The government of Massachusetts released a study last Friday that lays out the costs and benefits of energy storage, setting the stage for a storage mandate that is yet to be determined.
The report concludes that 600 megawatts of storage capacity installed by 2025 would save the state’s ratepayers $800 million in system costs. Not only that, but if storage is properly located and market and policy barriers are removed, a deployment of 1,766 megawatts would optimize system benefits for ratepayers.
Plenty of researchers have modeled the value that storage and other distributed energy resources can provide for the grid. The State of Charge report, though, comes after Governor Charlie Baker signed an energy bill in August authorizing the Department of Energy Resources to set a storage target. That same department co-authored this report, marking one of the very few times when the authors of such research have the legal authority to enact their recommendations.
“These findings will be a driving force for establishing procurement goals in the state, and clearly demonstrate that the value of energy storage extends far ‘beyond the fence’ of any one system,” wrote Energy Storage Association Executive Director Matt Roberts in an email Friday.

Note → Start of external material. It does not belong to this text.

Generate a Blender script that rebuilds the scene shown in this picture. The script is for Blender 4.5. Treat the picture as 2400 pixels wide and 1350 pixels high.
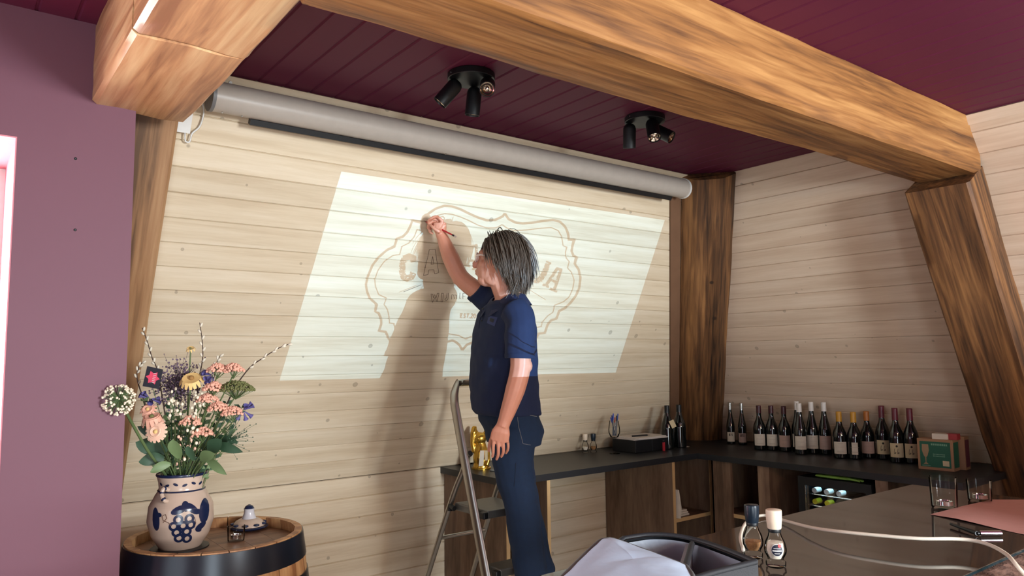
import bpy, bmesh, math, random
from math import sin, cos, pi, sqrt, atan2, radians, tan
from mathutils import Vector, Matrix, noise
random.seed(7)
for o in list(bpy.data.objects): bpy.data.objects.remove(o)
scene = bpy.context.scene
C = scene.collection

# ------------------------------------------------------------------ camera
EYE = 1.5
F_PX, PITCH, ROLL, YAW = 1731.1, .09493, -.01297, .91599
LEAN_M, LEAN_R = .5027, .5357
TM, TR = tan(LEAN_M), tan(LEAN_R)
r0 = Vector((sin(YAW), -cos(YAW), 0)); f0 = Vector((cos(YAW), sin(YAW), 0)); z0 = Vector((0, 0, 1))
FW = f0*cos(PITCH) + z0*sin(PITCH); UP0 = -f0*sin(PITCH) + z0*cos(PITCH)
RT = r0*cos(ROLL) + UP0*sin(ROLL); UP = -r0*sin(ROLL) + UP0*cos(ROLL)
cam_d = bpy.data.cameras.new('camera'); cam = bpy.data.objects.new('camera', cam_d); C.objects.link(cam)
cam_d.sensor_width = 36; cam_d.lens = F_PX/2400*36; cam_d.clip_start = .02
cam.matrix_world = Matrix(((RT.x, UP.x, -FW.x, 0), (RT.y, UP.y, -FW.y, 0), (RT.z, UP.z, -FW.z, EYE), (0, 0, 0, 1)))
scene.camera = cam

# ------------------------------------------------------------------ world and lights
scene.view_settings.view_transform = 'Standard'
scene.view_settings.look = 'None'
scene.view_settings.gamma = 1
scene.view_settings.use_curve_mapping = False
scene.view_settings.exposure = 0.12
w = bpy.data.worlds.new('sky'); scene.world = w; w.use_nodes = True
w.node_tree.nodes['Background'].inputs[0].default_value = (.80, .90, 1.0, 1)
w.node_tree.nodes['Background'].inputs[1].default_value = 3.2

w.cycles.sampling_method = 'NONE'
scene.cycles.use_adaptive_sampling = False
scene.cycles.max_bounces = 6; scene.cycles.diffuse_bounces = 3; scene.cycles.glossy_bounces = 2; scene.cycles.transmission_bounces = 4; scene.cycles.transparent_max_bounces = 10

def area(name, loc, target, sx, sy, power, col):
    d = bpy.data.lights.new(name, 'AREA'); d.shape = 'RECTANGLE'; d.size = sx; d.size_y = sy
    d.energy = power; d.color = col
    o = bpy.data.objects.new(name, d); C.objects.link(o); o.location = loc
    o.rotation_euler = (Vector(target)-Vector(loc)).to_track_quat('-Z', 'Y').to_euler()
    return o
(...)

Assuming the department follows through on its prerogative, Massachusetts will be only the third state to issue a mandate for energy storage, following California and Oregon. Since storage can provide readily available power during peak demand events, it’s useful to measure a target as a percentage of a state’s peak load. The 600-megawatt figure in the report would equate to about 5 percent of Massachusetts’ peak load, whereas Oregon’s target is 1 percent and California’s is 2 percent.
“In peak load percentage metrics, this is already a more aggressive target than the other two states,” said Ravi Manghani, energy storage director at GTM Research.